大阪芸術大学(所在地:大阪府南河内郡/学長:塚本 邦彦 以下、本学)は、大阪芸術大学 舞台芸術学科の卒業生でフォーリーアーティストとして活躍される渡邊 雅文氏による特別講義を2024年6月25日(火)に開催いたしました。
フォーリーとは、アニメやゲーム、実写映画などの映像作品で用いられる効果音の制作技法の一つで、主に足音や服が擦れる音、人が触れる物の音などをさまざまなアイデアや物を駆使して制作・再現します。今回の特別講義では渡邊氏の指導のもと、音楽学科の学生たちがフォーリーを実践しました。砂利が敷かれたケースや古びた衣類、食器など多種多様な普段見慣れない“機材”を前に、学生たちは不思議そうな表情を浮かべながら講義は開始しました。
冒頭で渡邊氏は、「フォーリーの仕事は主に“人が関係する音”を作ること。感覚的には、アニメーション作品で言えば声優の仕事に近い。声優が担当するのが登場人物の会話など首から上の部分であれば、私たちは首から下。たとえばコップを置く音。実際にコップを使って登場人物の動きを見ながら音を鳴らして録音します。でも人物の感情を読み取って音の鳴らし方も考えなければなりません。」と、フォーリー制作の基礎になる考え方を学生へ伝えました。
講義では渡邊氏がフォーリーを担当した短編アニメーション『旅はに』を題材に、学生がフォーリーを実践。
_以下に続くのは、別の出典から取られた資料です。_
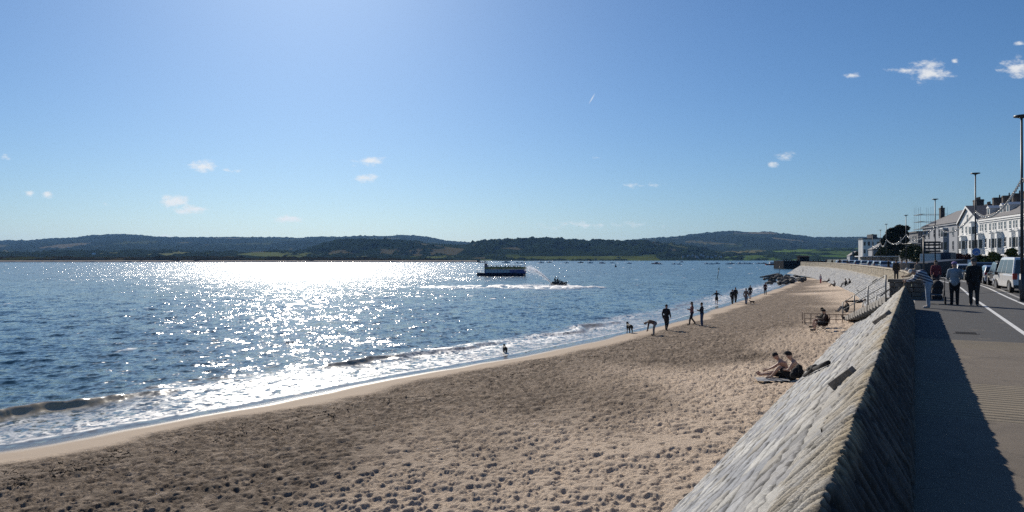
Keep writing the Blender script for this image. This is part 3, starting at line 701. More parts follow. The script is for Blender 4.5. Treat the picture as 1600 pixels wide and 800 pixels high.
# timbers set flush in the slope
def slope_pt(px, y):
    dx, dy = px, y
    d = Vector((( px-800)/F, 1, (404-y)/F)); best = None
    for k in range(4000):
        tt = 4+k*.03; q = Vector((0,0,CH))+d*tt
        i = int(np.argmin(np.hypot(WL[:,0]-q.x, WL[:,1]-q.y))); r = Vector((q.x-WL[i,0], q.y-WL[i,1])); p = -r.x*TG[i,1]+r.y*TG[i,0]
        z0_ = .604 if q.y < 27 else -.36
        if p > .35 and q.z < z0_-(p-.6)*(z0_+2.15)/2.8+.03: return q
        if q.z < -3.6: return q
    return q
tim = mat('grey_weathered_timber', (.17,.16,.15), .85, var=.35, scale=12)
for (a, b, lab, r_) in (((1301,604),(1335,580),'grey timber baulk set in the slope, the nearest and largest of them',.03),((1368,504),(1389,490),'thin grey timber baulk on the slope below the steps',.05),((1296,575),(1341,578),None,0),((1376,462),(1390,452),'short dark timber on the slope just under the handrail foot',.05),((1363,441),(1370,436),'small distant timber on the slope below the curving wall',.07)):
    if not lab: continue
    A_, B_ = slope_pt(*a), slope_pt(*b); d_ = (B_-A_); e = MB(); up = Vector((-.6,.33,.72)).normalized(); sd_ = d_.normalized().cross(up).normalized(); up = sd_.cross(d_.normalized())
    vs = [A_+sd_*(-r_)-up*.05, A_+sd_*r_-up*.05, B_+sd_*r_-up*.05, B_-sd_*r_-up*.05]; vs2 = [v+up*.11 for v in vs]
    e.add([v-A_ for v in vs+vs2], [(0,1,2,3),(4,7,6,5),(0,4,5,1),(1,5,6,2),(2,6,7,3),(3,7,4,0)])
    o = e.build('timber_baulk', tim, bevel=.008); o.location = A_; tag(o, lab, 'timber', 'timbers set in the stone slope')

# ================================================================== PROMENADE AND ROAD
def f_asph(t, p):
    tc = t.nodes.new('ShaderNodeNewGeometry'); sx = t.nodes.new('ShaderNodeSeparateXYZ'); t.links.new(tc.outputs['Position'], sx.inputs[0])
    sa_ = AT(t, 's')
    def rng(a, b, w_=.12):
        x = t.nodes.new('ShaderNodeMapRange'); x.interpolation_type = 'SMOOTHSTEP'; t.links.new(sa_, x.inputs[0]); x.inputs[1].default_value = a-w_; x.inputs[2].default_value = a+w_
        y = t.nodes.new('ShaderNodeMapRange'); y.interpolation_type = 'SMOOTHSTEP'; t.links.new(sa_, y.inputs[0]); y.inputs[1].default_value = b-w_; y.inputs[2].default_value = b+w_
        return math_n(t, 'SUBTRACT', x.outputs[0], y.outputs[0])
    near = rng(-60, 19.6, .05)
    base = MIX(t, NOI(t, 2.5, 6, .7), (.060,.063,.068), (.085,.087,.09))
    brown = MIX(t, NOI(t, 1.8, 6, .7), (.145,.12,.098), (.21,.18,.145))
    c = MIX(t, near, base, brown)
    c = MIX(t, rng(17.8, 19.6, .1), c, MIX(t, NOI(t, 3, 5), (.19,.16,.12), (.15,.13,.10)))
    tact = rng(10.0, 12.9, .02)
    c = MIX(t, tact, c, MIX(t, NOI(t, 3, 6), (.24,.20,.145), (.17,.15,.12)))
    sp = math_n(t, 'GREATER_THAN', NOI(t, 110, 2, .5), .6); c = MIX(t, math_n(t,'MULTIPLY', sp, .35), c, (.24,.22,.2))
    st_ = math_n(t, 'MULTIPLY_ADD', NOI(t, .7, 6, .75), 2.4, -1.1, clamp=True); c = MIX(t, math_n(t,'MULTIPLY', st_, .5), c, (.055,.05,.045))
    vo = t.nodes.new('ShaderNodeTexVoronoi'); vo.feature = 'DISTANCE_TO_EDGE'; vo.inputs['Scale'].default_value = .42
    nn_ = t.nodes.new('ShaderNodeTexNoise'); nn_.inputs['Scale'].default_value = 1.3; nn_.inputs['Detail'].default_value = 6; t.links.new(tc.outputs['Position'], nn_.inputs['Vector'])
    av = t.nodes.new('ShaderNodeVectorMath'); av.operation = 'ADD'; t.links.new(tc.outputs['Position'], av.inputs[0]); t.links.new(nn_.outputs['Color'], av.inputs[1]); t.links.new(av.outputs[0], vo.inputs['Vector'])
    c = MIX(t, math_n(t,'MULTIPLY', math_n(t,'LESS_THAN', vo.outputs[0], .005), .25), c, (.03,.03,.03))
    c = MIX(t, math_n(t,'MULTIPLY', math_n(t,'GREATER_THAN', NOI(t, .9, 7, .8), .61), .45), c, (.26,.22,.17))
    t.links.new(c, p.inputs['Base Color']); p.inputs['Roughness'].default_value = .85; p.inputs['Specular IOR Level'].default_value = .25
    rib = math_n(t, 'MULTIPLY', math_n(t, 'SINE', math_n(t, 'MULTIPLY', sa_, 2*math.pi/.17)), tact)
    BUMP(t, p, math_n(t,'ADD', math_n(t,'MULTIPLY', NOI(t, 120, 3, .7), .5), math_n(t,'MULTIPLY', rib, .8)), .012)
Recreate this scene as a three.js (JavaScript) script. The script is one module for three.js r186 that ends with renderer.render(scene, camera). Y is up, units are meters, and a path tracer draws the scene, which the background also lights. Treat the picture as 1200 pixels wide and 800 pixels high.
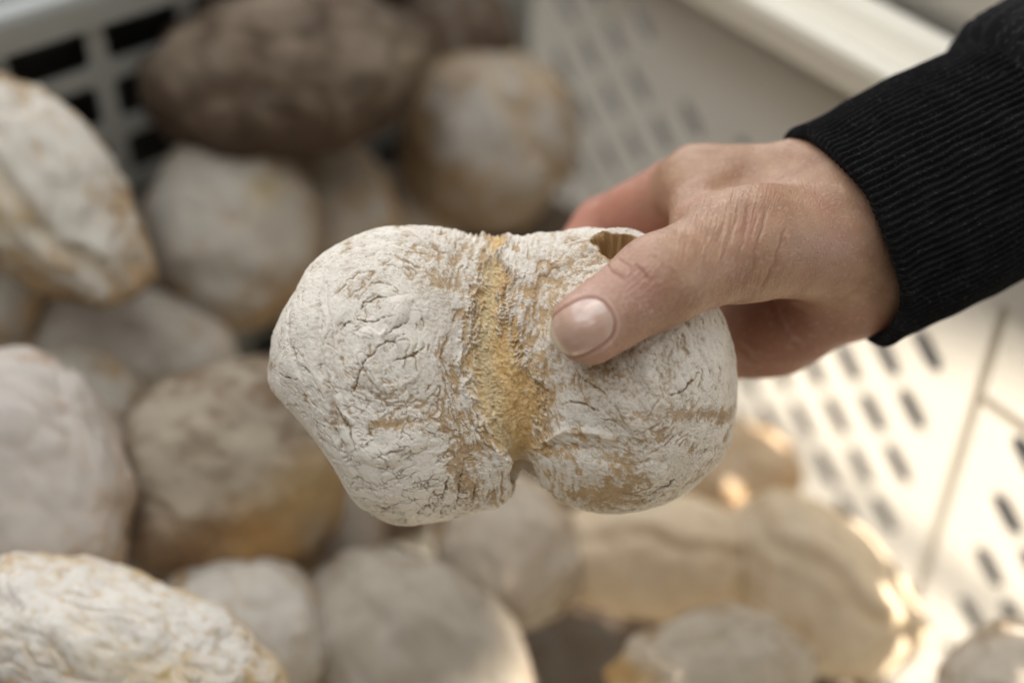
import * as THREE from 'three';
import { mergeGeometries } from 'three/addons/utils/BufferGeometryUtils.js';

// ---------------------------------------------------------------- camera, sky, sun, exposure
const scene = new THREE.Scene();
const F = 1666, PITCH = 42 * Math.PI / 180, EYE = new THREE.Vector3(0, 1.35, 0);
const camera = new THREE.PerspectiveCamera(2 * Math.atan(400 / F) * 180 / Math.PI, 1.5, 0.05, 60);
camera.position.copy(EYE);
camera.rotation.set(-PITCH, 0, 0);
camera.focus = 0.352;
camera.userData.fStop = 3.2;
camera.updateMatrixWorld(true);

const renderer = new THREE.WebGLRenderer();
renderer.toneMapping = THREE.LinearToneMapping;
renderer.toneMappingExposure = 2.9;
renderer.shadowMap.enabled = true;

// ---------------------------------------------------------------- noise helpers
function rng(seed) { let s = seed >>> 0; return () => { s = (s + 0x6D2B79F5) >>> 0; let t = Math.imul(s ^ (s >>> 15), 1 | s); t = (t + Math.imul(t ^ (t >>> 7), 61 | t)) ^ t; return ((t ^ (t >>> 14)) >>> 0) / 4294967296; }; }
const PERM = new Uint8Array(512);
{ const r = rng(77), a = [...Array(256).keys()]; for (let i = 255; i > 0; i--) { const j = Math.floor(r() * (i + 1)); [a[i], a[j]] = [a[j], a[i]]; } for (let i = 0; i < 512; i++) PERM[i] = a[i & 255]; }
const fade = (t) => t * t * t * (t * (t * 6 - 15) + 10);
function grad(h, x, y, z) { h &= 15; const u = h < 8 ? x : y, v = h < 4 ? y : h === 12 || h === 14 ? x : z; return ((h & 1) ? -u : u) + ((h & 2) ? -v : v); }
function noise(x, y, z) {
  const xf = Math.floor(x), yf = Math.floor(y), zf = Math.floor(z), X = xf & 255, Y = yf & 255, Z = zf & 255;
  x -= xf; y -= yf; z -= zf;
  const u = fade(x), v = fade(y), w = fade(z), A = PERM[X] + Y, AA = PERM[A & 255] + Z, AB = PERM[(A + 1) & 255] + Z, B = PERM[X + 1] + Y, BA = PERM[B & 255] + Z, BB = PERM[(B + 1) & 255] + Z;
  const l = (a, b, t) => a + t * (b - a);
  return l(l(l(grad(PERM[AA], x, y, z), grad(PERM[BA], x - 1, y, z), u), l(grad(PERM[AB], x, y - 1, z), grad(PERM[BB], x - 1, y - 1, z), u), v),
    l(l(grad(PERM[AA + 1], x, y, z - 1), grad(PERM[BA + 1], x - 1, y, z - 1), u), l(grad(PERM[AB + 1], x, y - 1, z - 1), grad(PERM[BB + 1], x - 1, y - 1, z - 1), u), v), w);
}
function fbm(x, y, z, n = 4) { let s = 0, a = 0.5; for (let i = 0; i < n; i++) { s += a * noise(x, y, z); x = x * 2.03 + 17.1; y = y * 2.03 + 5.3; z = z * 2.03 + 9.7; a *= 0.5; } return s; }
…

「口の中が広い人の方が良い咀嚼音がする」「カメラの引き、寄りも考えて音に強弱を付ける必要がある」「駆け足のシーンでは、実際に歩くときのようにかかとから地面に着けると目的の音にならないので、あえてつま先で歩くことで表現する」など実践的で具体的なアドバイスのもと、アニメーションに合わせて制作・録音が行われました。
実技後は質疑応答の時間が設けられ、学生ならではの視点で質問が投げかけられました。「どのように日常生活の中で音と向き合っているのか?」という質問に対し渡邊氏は、「生活している中で『今、変な音がした』と思えば耳を傾けたり、料理中に液体が入ったボウルを指で叩いて『なにかのバッテリーが切れる音に似ている』と発見したり。常に気を配って音を聞いています。」と語り、その探求心の深さに学生たちは感銘を受けていました。最後に、「チャンスはいつ来るかわからない。チャンスが来るまで生き延びることができる環境づくりが大切」と、学生たちへ向けたエールの言葉で締めくくられました。
■フォーリーアーティスト 渡邊 雅文 氏
香川県出身のフォーリーアーティスト、株式会社evance代表取締役、オンラインコミュニティ「音町」の運営者。学生時代のバンド経験から「音」に興味を抱き、大阪芸術大学 舞台芸術学科へ進学。2006年卒業後、音響効果の仕事に就いた後、フォーリーに特化したevanceを立ち上げた。現在は主にアニメーション、実写ドラマ、ゲームなどのフォーリーを担当している。また、ワークショップを通して、業界全体の課題である後継者不足の解決と効果音制作そのものの周知活動にも積極的に取り組んでいる。